Channel Island Ferries, a new ferry operator, had commissioned the construction of Fleur des Iles as the first true car ferry to operate the St Malo route following the demise in 1969 of Jersey Lines' operations with Duchesse de Normandie, followed by Duchesse de Bretagne. Both these vessels required vehicles to be craned on and off.

Early years

Emeraude started life in 1904 as Société des bateaux de la côte d'Émeraude, operating vedettes across the River Rance between Dinard and St Servan, which adjoins St Malo. With interruptions for world wars, the company ran this service until 1967, when the opening of a road route across the Rance Barrage took most of the business away from the vedettes. By 1972 the company had decided that its future lay elsewhere and a passenger service was initiated between Jersey and St Malo with the Belle de Jersey. Renamed Emeraude Lines, the company operated their conventional vedettes in competition with Condor's hydrofoils.

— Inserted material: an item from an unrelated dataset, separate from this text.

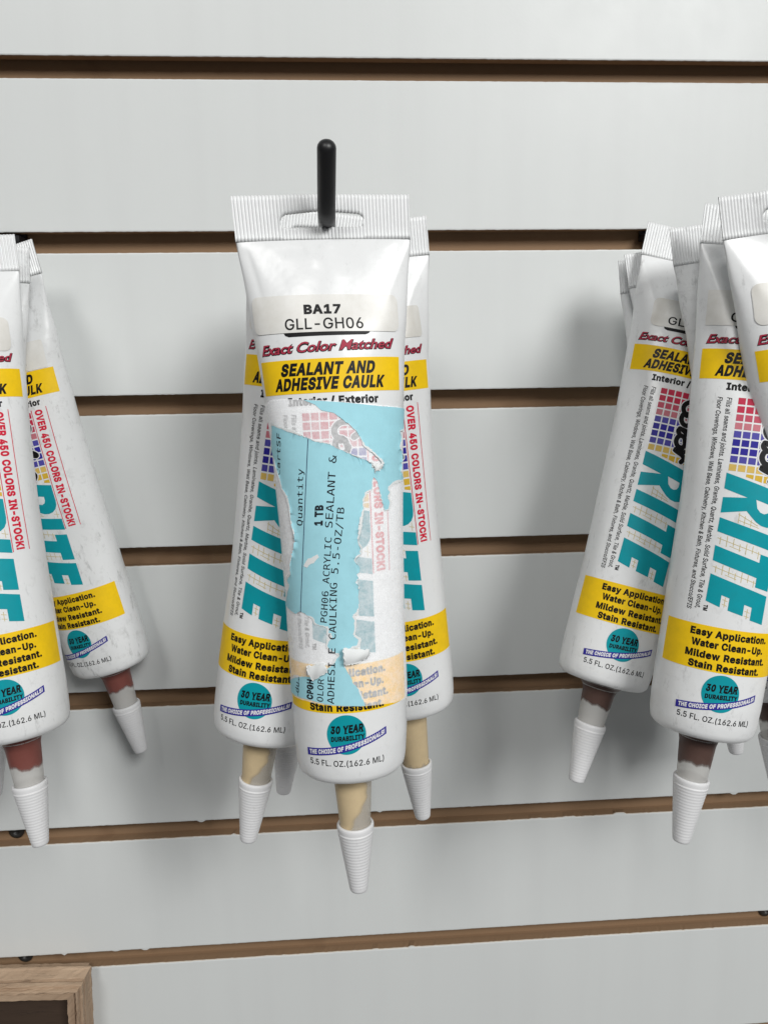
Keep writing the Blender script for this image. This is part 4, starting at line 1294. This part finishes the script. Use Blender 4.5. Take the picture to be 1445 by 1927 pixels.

Such was their initial success that in 1976 Belle de Jersey was transferred to the Granville to Jersey route and Belle de Dinard ran between the island and St Malo. The following year Emeraude decided to launch their car ferry service from the French port to Jersey and Guernsey, purchasing a 12-year-old vessel which was renamed Solidor. [1]

She was capable of carrying 60 cars and 560 passengers, and Channel Island residents who were delighted to be able to easily travel backwards and forwards to France with their cars, made the service successful.

Solidor II

After 12 years in service on the route Solidor was replaced with the younger Solidor 2, which was itself already 12 years old. A conventional ferry, which had previously operated as the Langeland between Langeland in Denmark and Kiel in Germany, she took anything upwards of three hours to cross from St Malo to Jersey.

This proved no hardship for the many passengers who decided to enjoy an excellent meal in the Solidor's restaurant before disembarking on to French soil for the start of their holiday. Emeraude's Solidors had the vehicle carrying side of the route to themselves as Condor switched their attention to routes to England, introducing first their hydrofoils, and then fast catamarans, alongside conventional car carrying ferries.

Emeraude kept ahead of any potential competition by introducing Solidor 3 in 1996, followed by Solidor 4 in 2001 and Solidor 5 the same year. But reduced capacity – Solidor 4 only held 300 passengers and 32 cars – meant higher operating costs and Emeraude started to struggle.

Competition

Competition from Condor in 2002, with the introduction of their first car-carrying catamaran to the St Malo route, led to severe financial problems and a formal bankruptcy process in 2003, after losses of 3 million Euros the previous year. The company was taken over by the Sogestran group, which acquired Solidor 2, Solidor 4 and Solidor 5 in the process. But the writing was on the wall, and continuing financial difficulties, coupled with their inability to find a suitable vessel to operate competitively on the route from the islands to France, led to the company announcing in May 2006 that it was ceasing operations.

Solidor 2 in heavy seas
Emeraude France
Solidor 5
Solidor 2 unloads cars in Jersey after arriving from Guernsey

Notes and references

  1. Jerripedia editor Mike Bisson, who was present at the launch of Fleur des Iles in Rotterdam, was a regular passenger on Solidor and its successors. He writes:"I travelled regularly between Jersey and France over the years, before eventually settling in France in 2000, and many of those journeys were on Emeraude Ferries' vessels. The two Solidors were the ones I remember with the greatest affection. The usual routine was a departure late on Friday afternoon, adjourning immediately to the restaurant after securing my car below, and enjoying a meal of such quality that the passage to St Malo had virtually been completed by the time a digestif was served by purser Philippe."